Thanks for clarifying this!

Yeah, I dream about this too! Proving i != j at compile time would indeed be very hard, so also having the option to tell the compiler that "this is not the same element, trust me" would be really nice. After NLL I hope this will be the next thing the compiler wizards will tackle

From what I have heard of them recently, I have the impression that the next expressivity challenge that they have in mind is self-referential types, where you try to store together a value of a certain type and a reference to that value.

This is a notion which comes up all the time, but which the Rust type system is sadly unable to express cleanly today, as you can see by trying to define such a type:

struct SelfReferential {
    value: T,
    reference: &'/* ??? */ T,  // Will contain a reference to "value"
}

FYI, this is one of the roles of unsafe in Rust

That is just super awesome! So many times I've wanted that!

I don't think it's so much about proving that i != j (although that's part of it) but more about the compiler doesn't intrinsically understand what data is being returned - a Vec (or more generally, some abstract data type) is just some data with methods, and indexing into it is just another function call. So even if it knows that i != j, it doesn't know that the index operation will actually return disjoint data. The only thing it understands at this level is structs and their fields - it knows that two fields of a struct are disjoint, and thus allows borrowing them mutably at the same time without any fuss.

It'd be awesome if the compiler could do this on abstract data types, but realistically, I don't know how one would achieve this.

At a conceptual level, I would say that different items of a slice and different fields of a struct are very similar. The key difference between them is that struct fields are always selected at compile-time, which makes it much easier to analyze disjoint borrows on them.

But of course, as you say, that would entail either giving slices some special treatment in the compiler, or increasing the language's expressivity until the notion of a disjoint borrow can be expressed in a method's interface.

I think the compiler already knows about slices: TySlice. So for them it's probably the case that proving i != j is all that's required, although I'm not certain.

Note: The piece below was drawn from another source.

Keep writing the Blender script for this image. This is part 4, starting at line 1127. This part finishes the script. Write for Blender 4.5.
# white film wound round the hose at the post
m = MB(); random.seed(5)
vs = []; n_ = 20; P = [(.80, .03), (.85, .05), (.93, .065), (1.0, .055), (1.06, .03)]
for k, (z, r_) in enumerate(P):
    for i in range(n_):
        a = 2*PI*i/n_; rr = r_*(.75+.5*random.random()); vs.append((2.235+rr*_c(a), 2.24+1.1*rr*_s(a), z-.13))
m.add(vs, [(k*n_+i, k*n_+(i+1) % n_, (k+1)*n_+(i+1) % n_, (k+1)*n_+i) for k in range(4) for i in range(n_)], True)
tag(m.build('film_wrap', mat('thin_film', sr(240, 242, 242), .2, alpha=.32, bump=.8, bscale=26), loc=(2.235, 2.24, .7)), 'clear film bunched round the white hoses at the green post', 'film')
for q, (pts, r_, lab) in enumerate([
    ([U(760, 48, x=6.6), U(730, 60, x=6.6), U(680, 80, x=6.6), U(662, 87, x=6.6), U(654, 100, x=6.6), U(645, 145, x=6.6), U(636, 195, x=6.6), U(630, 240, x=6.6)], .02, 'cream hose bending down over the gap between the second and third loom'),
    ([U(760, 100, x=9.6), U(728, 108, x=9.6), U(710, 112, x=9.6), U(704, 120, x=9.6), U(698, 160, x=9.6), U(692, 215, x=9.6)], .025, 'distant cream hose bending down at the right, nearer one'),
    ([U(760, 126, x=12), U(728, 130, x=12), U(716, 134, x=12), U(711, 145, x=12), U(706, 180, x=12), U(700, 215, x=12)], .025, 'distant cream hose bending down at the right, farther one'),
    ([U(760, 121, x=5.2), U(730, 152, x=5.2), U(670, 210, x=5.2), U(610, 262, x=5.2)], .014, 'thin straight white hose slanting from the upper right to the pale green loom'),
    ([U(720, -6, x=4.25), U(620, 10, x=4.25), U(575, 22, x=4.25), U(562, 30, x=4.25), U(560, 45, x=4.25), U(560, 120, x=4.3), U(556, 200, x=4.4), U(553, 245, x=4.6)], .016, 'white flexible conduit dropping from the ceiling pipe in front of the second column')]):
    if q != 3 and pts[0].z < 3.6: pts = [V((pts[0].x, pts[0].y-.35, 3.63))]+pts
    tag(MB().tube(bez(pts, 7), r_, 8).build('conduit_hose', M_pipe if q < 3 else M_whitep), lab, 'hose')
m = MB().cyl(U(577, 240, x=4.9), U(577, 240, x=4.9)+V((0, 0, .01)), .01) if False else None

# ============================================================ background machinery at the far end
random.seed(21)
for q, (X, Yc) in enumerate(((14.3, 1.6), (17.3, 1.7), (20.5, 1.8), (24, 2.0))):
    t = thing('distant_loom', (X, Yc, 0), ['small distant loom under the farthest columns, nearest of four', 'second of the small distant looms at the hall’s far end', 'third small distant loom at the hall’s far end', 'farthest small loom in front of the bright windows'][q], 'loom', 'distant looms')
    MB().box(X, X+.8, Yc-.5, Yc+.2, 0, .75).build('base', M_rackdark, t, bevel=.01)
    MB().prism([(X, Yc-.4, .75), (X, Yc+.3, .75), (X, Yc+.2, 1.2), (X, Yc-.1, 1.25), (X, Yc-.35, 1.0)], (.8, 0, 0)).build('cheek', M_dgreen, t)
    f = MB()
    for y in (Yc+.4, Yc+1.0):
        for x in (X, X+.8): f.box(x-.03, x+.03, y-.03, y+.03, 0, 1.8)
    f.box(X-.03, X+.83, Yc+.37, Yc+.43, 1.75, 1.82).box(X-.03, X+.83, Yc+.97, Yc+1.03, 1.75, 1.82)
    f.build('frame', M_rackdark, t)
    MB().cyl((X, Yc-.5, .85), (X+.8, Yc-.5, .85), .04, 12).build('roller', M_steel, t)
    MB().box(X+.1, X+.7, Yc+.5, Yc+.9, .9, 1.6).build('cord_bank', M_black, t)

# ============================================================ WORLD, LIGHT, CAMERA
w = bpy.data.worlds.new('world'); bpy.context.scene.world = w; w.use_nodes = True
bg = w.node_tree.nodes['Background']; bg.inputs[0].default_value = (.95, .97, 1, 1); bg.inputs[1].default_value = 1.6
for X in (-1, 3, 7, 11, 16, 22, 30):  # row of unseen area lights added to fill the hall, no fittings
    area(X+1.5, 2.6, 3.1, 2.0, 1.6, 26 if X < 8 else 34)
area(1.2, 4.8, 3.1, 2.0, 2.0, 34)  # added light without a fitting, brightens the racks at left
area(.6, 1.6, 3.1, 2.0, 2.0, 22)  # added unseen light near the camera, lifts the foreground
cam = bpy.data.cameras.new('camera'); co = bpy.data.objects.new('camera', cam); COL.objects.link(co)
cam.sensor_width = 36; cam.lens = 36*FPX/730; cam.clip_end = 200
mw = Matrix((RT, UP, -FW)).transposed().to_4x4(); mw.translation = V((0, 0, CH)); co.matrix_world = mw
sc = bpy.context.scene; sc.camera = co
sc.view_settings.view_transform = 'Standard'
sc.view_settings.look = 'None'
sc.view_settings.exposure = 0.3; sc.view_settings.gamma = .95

But for arbitrary user types, yeah, it's a more difficult problem.

try this:

fn get_two_elements<T>(vec: &mut Vec<T>, first: usize, second: usize) -> (&mut T, &mut T) {
    assert!(first < second);
    assert!(second < vec.len());
    if let [first, .., second] = &mut vec[first..=second] {
        (first, second)
    } else {
        unreachable!()
    }
}

or

fn get_elements<'a, T>(vec: &'a mut Vec<T>, indexes: &[usize]) -> HashMap<usize, &'a mut T> {
    // indexes must be ordered
    let mut map = HashMap::new();
    let mut vec_ref = vec.as_mut_slice();
    let mut skipped_count = 0;
    for i in indexes {
        let start = *i - skipped_count;
        vec_ref = &mut vec_ref[start..];
        skipped_count += start;
        if let [first, rest @ ..] = vec_ref {
            map.insert(*i, first);
            vec_ref = rest;
            skipped_count += 1;
        } else {
            break;
        }
    }
    map
}

For reference, subslice patterns like [first, .., second] or [first, rest @ ..] were only stabilized in Rust 1.42.0, over 2 years after this thread, so they were not available at the time. The most idiomatic solution at the time would have been <[_]>::split_at_mut(), as suggested in this thread.